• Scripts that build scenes
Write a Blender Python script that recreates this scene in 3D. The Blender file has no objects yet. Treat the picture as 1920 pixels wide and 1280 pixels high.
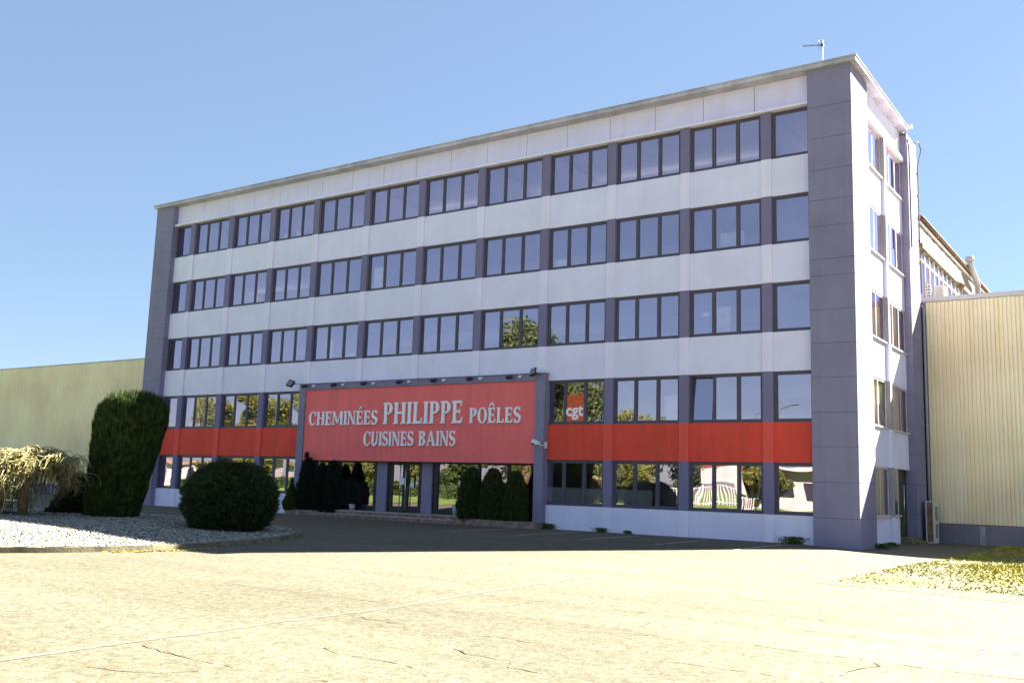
import bpy, math, random
import numpy as np
from mathutils import Matrix, Vector

random.seed(7)
rng = np.random.default_rng(11)
PI = math.pi
S, Z0 = 3.1, 0.09            # one facade module (bay) = 3.1 m ; facade foot is at z = 0
scene = bpy.context.scene

# ------------------------------------------------------------------ camera
cam_d = bpy.data.cameras.new("camera"); cam = bpy.data.objects.new("camera", cam_d)
scene.collection.objects.link(cam); scene.camera = cam
F = Vector((-0.558539, 0.816468, 0.146337)).normalized()
R = Vector((0.827505, 0.560633, 0.03044)).normalized()
Up = R.cross(F).normalized()
M = Matrix(((R.x, Up.x, -F.x, 42.3627), (R.y, Up.y, -F.y, -31.5969), (R.z, Up.z, -F.z, 1.5751), (0, 0, 0, 1)))
cam.matrix_world = M
cam_d.sensor_width = 36; cam_d.lens = 34.166; cam_d.clip_end = 5000; cam_d.clip_start = 0.1

# ------------------------------------------------------------------ world, sun, exposure
SUN = Vector((0.50, 1.0, 0.915)).normalized()
sun_el = math.asin(SUN.z); sun_az = math.atan2(SUN.x, SUN.y)      # azimuth clockwise from +Y
world = bpy.data.worlds.new("World"); scene.world = world; world.use_nodes = True
wn = world.node_tree; bg = wn.nodes["Background"]
sky = wn.nodes.new("ShaderNodeTexSky"); sky.sky_type = 'NISHITA'; sky.sun_disc = False
sky.sun_elevation = sun_el; sky.sun_rotation = sun_az
sky.altitude = 300; sky.air_density = 1.0; sky.dust_density = 0.2; sky.ozone_density = 2.2
sk = wn.nodes.new("ShaderNodeMixRGB"); sk.blend_type = 'MULTIPLY'; sk.inputs[0].default_value = 1.0; sk.inputs[2].default_value = (0.44, 0.455, 0.46, 1)
hz_ = wn.nodes.new("ShaderNodeMixRGB"); hz_.inputs[0].default_value = 0.5; hz_.inputs[2].default_value = (0.96, 1.32, 1.96, 1)
wn.links.new(sky.outputs[0], sk.inputs[1]); wn.links.new(sk.outputs[0], hz_.inputs[1]); wn.links.new(hz_.outputs[0], bg.inputs[0]); bg.inputs[1].default_value = 0.052
sun_d = bpy.data.lights.new("sun", 'SUN'); sun_d.energy = 5.0; sun_d.angle = math.radians(0.5); sun_d.color = (1.0, 0.94, 0.83)
sun_o = bpy.data.objects.new("sun", sun_d); scene.collection.objects.link(sun_o)
sun_o.rotation_euler = SUN.to_track_quat('Z', 'Y').to_euler(); sun_o.location = (60, 60, 80)
vs = scene.view_settings
vs.view_transform = 'Standard'; vs.look = 'None'; vs.gamma = 1.0; vs.use_curve_mapping = False
vs.exposure = 3.05
scene.cycles.max_bounces = 8; scene.cycles.transparent_max_bounces = 16
scene.cycles.diffuse_bounces = 3; scene.cycles.glossy_bounces = 3
scene.cycles.use_denoising = True
scene.cycles.sample_clamp_indirect = 6

# ------------------------------------------------------------------ materials
def new_mat(name):
    m = bpy.data.materials.new(name); m.use_nodes = True
    nt = m.node_tree; b = nt.nodes["Principled BSDF"]
    return m, nt, b
def nd(nt, t, **k):
    n = nt.nodes.new(t)
    for a, v in k.items(): setattr(n, a, v)
    return n
def mix_noise(nt, tex, c1, c2, lo=0.35, hi=0.65):
    r = nd(nt, "ShaderNodeValToRGB"); e = r.color_ramp.elements
    e[0].position = lo; e[0].color = (*c1, 1); e[1].position = hi; e[1].color = (*c2, 1)
    nt.links.new(tex.outputs[0], r.inputs[0]); return r
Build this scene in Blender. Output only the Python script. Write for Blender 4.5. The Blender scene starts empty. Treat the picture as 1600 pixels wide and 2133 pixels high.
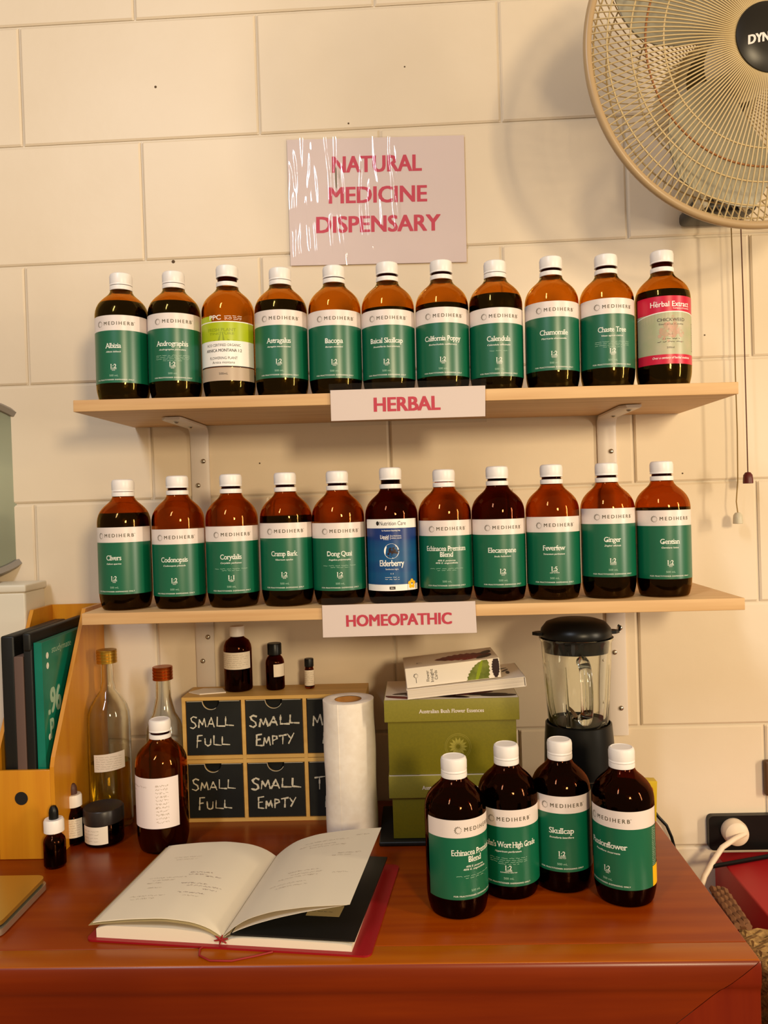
import bpy, bmesh, math, random
from mathutils import Vector, Matrix
random.seed(7)
PI = math.pi
S = bpy.context.scene
COL = S.collection

# ------------------------------------------------------------------ camera
EYE = 0.75 + 0.4964
FPX, LD, YAW, PITCH, ROLL = 1702.9, 1.3567, 0.0397, -0.0128, 0.0331
_Rz = Matrix.Rotation(YAW, 3, 'Z'); _Rx = Matrix.Rotation(PITCH, 3, 'X'); _Ry = Matrix.Rotation(ROLL, 3, 'Y')
CR = _Rz @ _Rx @ _Ry                       # columns: right, forward, up
CAMP = Vector((0, -LD, EYE))
cd = bpy.data.cameras.new('camera'); cam = bpy.data.objects.new('camera', cd); COL.objects.link(cam)
right, fwd, up = CR.col[0], CR.col[1], CR.col[2]
M = Matrix((right, up, -fwd)).transposed().to_4x4(); M.translation = CAMP
cam.matrix_world = M
cd.sensor_fit = 'HORIZONTAL'; cd.sensor_width = 36; cd.lens = FPX / 1600 * 36; cd.clip_start = 0.02
S.camera = cam
def ray(u, v): return CR @ Vector(((u - 800) / FPX, 1, -(v - 1066.5) / FPX))
def atY(u, v, y):
    d = ray(u, v); return CAMP + d * ((y - CAMP.y) / d.y)
def atZ(u, v, z=0.75):
    d = ray(u, v); return CAMP + d * ((z - CAMP.z) / d.z)

# ------------------------------------------------------------------ world, light, exposure
def lin(c):
    r = []
    for x in c:
        x /= 255.0
        r.append(x / 12.92 if x <= 0.04045 else ((x + 0.055) / 1.055) ** 2.4)
    return tuple(r) + (1.0,)
w = bpy.data.worlds.new('world'); S.world = w; w.use_nodes = True
w.node_tree.nodes['Background'].inputs[0].default_value = (1.0, 0.72, 0.44, 1)
w.node_tree.nodes['Background'].inputs[1].default_value = 0.32
S.view_settings.view_transform = 'Standard'; S.view_settings.look = 'None'
S.view_settings.gamma = 1.0; S.view_settings.use_curve_mapping = False
S.view_settings.exposure = 0.0
def area(name, loc, target, sx, sy, power, col):
    ld = bpy.data.lights.new(name, 'AREA'); ld.shape = 'RECTANGLE'; ld.size = sx; ld.size_y = sy
    ld.energy = power; ld.color = col
    o = bpy.data.objects.new(name, ld); COL.objects.link(o); o.location = loc
    o.rotation_euler = (Vector(target) - Vector(loc)).to_track_quat('-Z', 'Y').to_euler()
    return o
area('high_window', (-0.95, -2.1, 2.75), (-0.2, -0.5, 1.1), 0.18, 0.9, 22, (0.82, 0.89, 1.0))
area('front_fill', (0.85, -2.7, 1.66), (0.0, -0.1, 1.25), 0.26, 0.32, 34, (1.0, 0.78, 0.48))  # added warm frontal fill, brightens the wall under the shelves
area('lit_doorway', (2.3, -1.60, 1.50), (0.1, -0.1, 1.3), 0.16, 1.15, 28, (1.0, 0.84, 0.62))
area('warm_bulb', (2.1, -1.42, 1.64), (0.1, -0.1, 1.3), 0.08, 0.08, 5, (1.0, 0.76, 0.44))

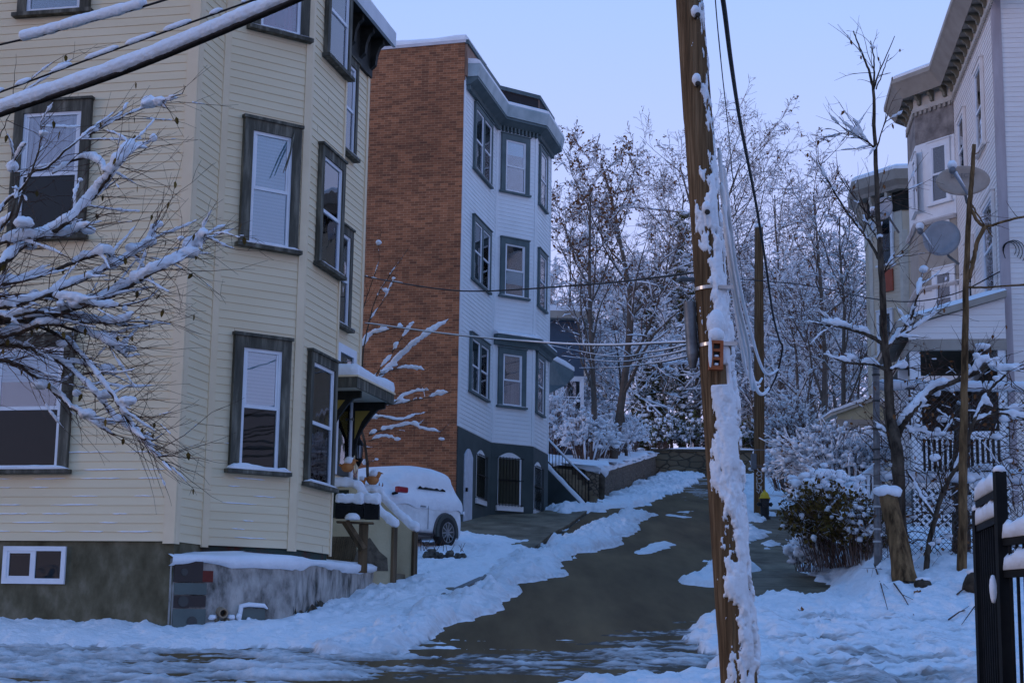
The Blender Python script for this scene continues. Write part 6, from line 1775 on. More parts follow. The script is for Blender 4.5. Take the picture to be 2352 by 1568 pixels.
for f in (.13, .19, .30, .40, .53, .58, .68, .82, .95):
    m = MB(); c = gp0.lerp(gp1, f); m.lathe(c, [(.056, -.015), (.066, -.012), (.066, .012), (.056, .015)], 12); build("tie", m, plain("tie_wire", (.05, .05, .045), .6) if f > .5 else chalk, gp)

# ------------------------------------------------------------------ black iron fence close by at the right
ifn = thing("iron_fence", P(2290, 1500, 10), "near black iron fence with flat topped post, rails and pickets loaded with snow", "fence")
A0 = P(2296, 1100, 10.0); L0 = P(2244, 1150, 10.95); E0 = Vector((A0.x + .02, 7.4, 0))
zgr = -1.4
def ipost(p, zt, w=.066):
    m = MB(); m.box(Vector((p.x - w / 2, p.y - w / 2, zgr)), (w, 0, 0), (0, w, 0), (0, 0, zt - zgr)); build("post", m, black_metal, ifn)
    m = MB(); m.blob(Vector((p.x, p.y, zt + .012)), w * .62, w * .62, .03, rng, 10, 6, .05); build("post_snow", m, snow, ifn, smooth=True)
zA = P(2292, 1083, 10).z
ipost(Vector((A0.x, A0.y, 0)), zA); ipost(Vector((L0.x, L0.y, 0)), P(2246, 1172, 10.95).z, .06)
def ipanel(a, b, zt, z2, n, seed, h=.05):
    a, b = xy(a), xy(b); d = b - a; L = d.length; dn = d.normalized(); nn = Vector((-dn.y, dn.x, 0))
    for z in (zt, z2):
        m = MB(); m.box(a - nn * .02 + Vector((0, 0, z - .045)), d, nn * .04, (0, 0, .045)); rr = build("rail", m, black_metal, ifn)
        m = MB(); k = max(10, int(L / .035)); 
        rows_ = []
        for i in range(k + 1):
            p = a + d * (i / k); e = min(1, (min(i, k - i) + .4) / 1.6); hh = h * e * (1.0 + .35 * n1(i * .35, z * 3, seed)); o = .032 * (.6 + .4 * e)
            m.v += [p - nn * o + Vector((0, 0, z + .0005)), p - nn * o * .95 + Vector((0, 0, z + hh * .7)), p + Vector((0, 0, z + hh)), p + nn * o * .95 + Vector((0, 0, z + hh * .7)), p + nn * o + Vector((0, 0, z + .0005))]
        for i in range(k):
            for j in range(5):
                j2 = (j + 1) % 5; m.f.append((i * 5 + j, (i + 1) * 5 + j, (i + 1) * 5 + j2, i * 5 + j2))
        m.f.append((4, 3, 2, 1, 0)); m.f.append(tuple(k * 5 + j for j in range(5)))
        build("snow", m, snow, rr, smooth=True)
    for i in range(n):
        p = a + d * ((i + .6) / (n + .2))
        m = MB(); m.box(p - nn * .008 + dn * -.008 + Vector((0, 0, zgr)), dn * .016, nn * .016, (0, 0, zt - .0455 - zgr)); build("picket", m, black_metal, ifn)
zL1 = P(2270, 1138, 10.5).z; zL2 = P(2270, 1196, 10.5).z
ipanel(L0 + Vector((.0, -.03, 0)), A0 + Vector((0, .035, 0)), zL1, zL2, 9, 3, .115)
zR1 = P(2302, 1234, 9.9).z; zR2 = P(2310, 1308, 9.9).z
E1 = Vector((A0.x + .30, 7.6, 0))
ipanel(A0 + Vector((.012, -.035, 0)), E1, zR1, zR2, 24, 6, .12)
ipost(E1 + (E1 - xy(A0)).normalized() * .035, zR1 + .12)
m = MB(); p = P(2283, 1330, 9.9); m.blob(P(2281, 1352, 9.95), .022, .03, .085, rng, 10, 7, .08); build("clinging_snow", m, snow, ifn, smooth=True)
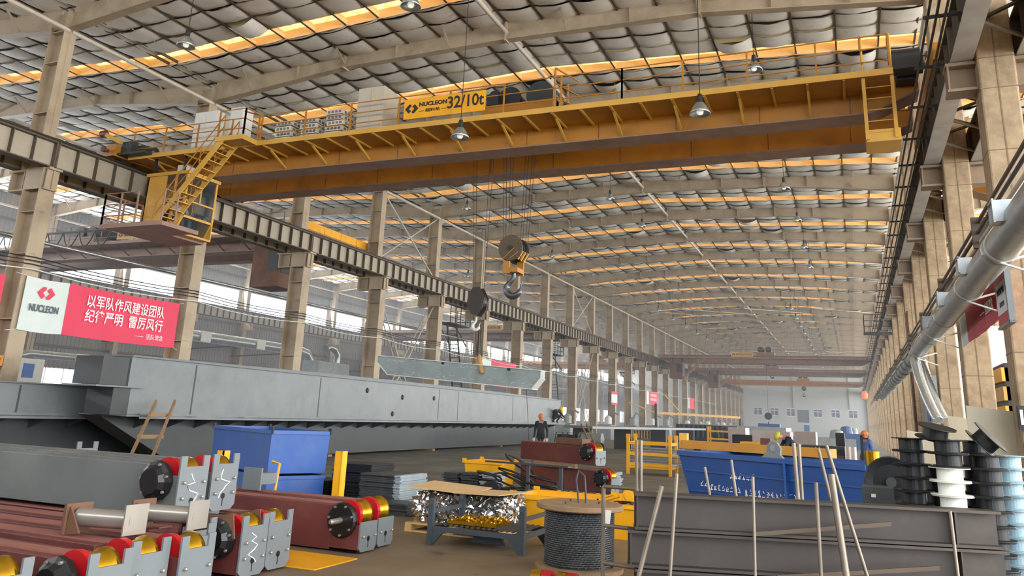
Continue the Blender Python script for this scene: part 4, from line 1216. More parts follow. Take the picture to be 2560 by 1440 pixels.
# ---------------------------------------------------------------- crane end carriages stacked at the left
def bolt(mb, c, r=.016, axis='X'): mb.lathe(c, [(r, 0), (r, .03), (r * .5, .035)], 8, axis)
def carriage(xr, y, z, L, body, label, plate='notch', wheels=True, cap=True, scrawl=0, width=.36, h=.5, ph=.56, group='crane end carriages in the left foreground', shaft=False, sticker=False, cover=False):
    """a box-section end carriage lying along x, its end plate at xr"""
    r = thing('end_carriage', label, 'end carriage', (xr, y + width / 2, z), group=group)
    y0, y1 = y, y + width
    b = MB()
    b.bb(xr - L, xr - .42, y0, y1, z, z + h)                 # box
    b.bb(xr - .42, xr - .02, y0, y0 + .03, z, z + h * (.8 if plate == 'notch' else .6)).bb(xr - .42, xr - .02, y1 - .03, y1, z, z + h * (.8 if plate == 'notch' else .6)).bb(xr - .42, xr - .02, y0, y1, z, z + .03)
    b.build('body', body, r, bevel=.006)
    MB().bb(xr - L, xr - .4, y0 + .1, y1 - .1, z + h, z + h + .012).build('top_strip', mat('oxide_strip', (146, 92, 82), .6) if body is M_oxide else M_carriage, r)
    p = MB()
    if plate == 'notch':
        p.prism([(y0 - .01, z + .05), (y0 + .05, z), (y1 - .05, z), (y1 + .01, z + .05), (y1 + .01, z + ph), (y1 - .07, z + ph), (y1 - .07, z + ph - .1), (y0 + .07, z + ph - .1), (y0 + .07, z + ph), (y0 - .01, z + ph)], xr - .02, xr, 'YZ')
    else:
        p.prism([(y0, z + .04), (y0 + .04, z), (y1 - .04, z), (y1, z + .04), (y1, z + .33), (y0, z + .33)], xr - .02, xr, 'YZ')
    po = p.build('end_plate', M_plate, r)
    bo = MB()
    hh = ph if plate == 'notch' else .3
    for yy in (y0 + .05, y1 - .05):
        for zz in (z + .17, z + hh * .56): bolt(bo, (xr, yy, zz))
    bo.build('bolt', M_silver, po)
    MB().lathe((xr + .001, (y0 + y1) / 2, z + .14), [(0, 0), (.03, .002)], 14, 'X').bb(xr, xr + .003, (y0 + y1) / 2 - .005, (y0 + y1) / 2 + .005, z + .04, z + .13).build('slot', M_blackcap, po)
    if scrawl:
        s = MB(); q = random.Random(scrawl); prev = None
        pts = [(q.uniform(.28, .72), .78 - k * .075 + q.uniform(-.02, .02)) for k in range(8)]
        pp = [Vector((xr + .004, y0 + width * a, z + ph * b * .9)) for a, b in pts]
        s.tube(pp, .006, 5)
        s.build('chalk_scrawl', M_letter, po)
    if sticker: MB().bb(xr, xr + .004, y0 + .2, y0 + .27, z + .22, z + .36).build('sticker', M_white, po)
    if wheels:
        xc, zc = xr - .22, z + h * .78
        w = MB().lathe((xc, y0 + .045, zc), [(.05, 0), (.172, 0), (.172, .06), (.14, .07)], 26, 'Y').build('wheel', M_red, r)
        MB().lathe((xc, y0 + .11, zc), [(.13, 0), (.14, .01), (.14, width - .2), (.165, width - .18), (.165, width - .14), (.05, width - .13)], 26, 'Y', True).build('tread', M_gold, w)
    if cap:
        xc, zc = xr - .26, z + h * .68
        c = MB().lathe((xc, y0 - .13, zc), [(.03, 0), (.12, 0), (.15, .05), (.19, .07), (.19, .12), (.12, .14)], 12, 'Y')
        if shaft: c = MB().lathe((xc, y0 - .05, zc), [(.04, 0), (.18, 0), (.2, .02), (.2, .06)], 24, 'Y')
        co = c.build('bearing_cover', M_blackcap, r)
        bo = MB()
        for k in range(7):
            a = k * 2 * PI / 7 + .3; bo.lathe((xc + .165 * math.cos(a), y0 - (.09 if not shaft else .07), zc + .165 * math.sin(a)), [(.013, 0), (.013, .03)], 8, 'Y')
        bo.build('bolt', M_silver, co)
        if shaft: MB().lathe((xc, y0 - .26, zc), [(.02, 0), (.03, .02), (.035, .24)], 12, 'Y').build('shaft', M_silver, co)
    if cover:
        MB().prism([(xr - .6, z + ph - .05), (xr - .1, z + ph + .02), (xr - .05, z + ph - .2), (xr - .55, z + ph - .3)], y0 - .06, y0 - .045).build('guard_plate', M_rust, r)
    return r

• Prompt
Transcribe exactly, with no pictures, the lines running from the first line of the material through the line holding "from mathutils import Matrix, Vector".

• Answer to the task
Write a Blender Python script that recreates this scene in 3D. The Blender file has no objects yet. Treat the picture as 1920 pixels wide and 1280 pixels high.
import bpy, math, random
import numpy as np
from mathutils import Matrix, Vector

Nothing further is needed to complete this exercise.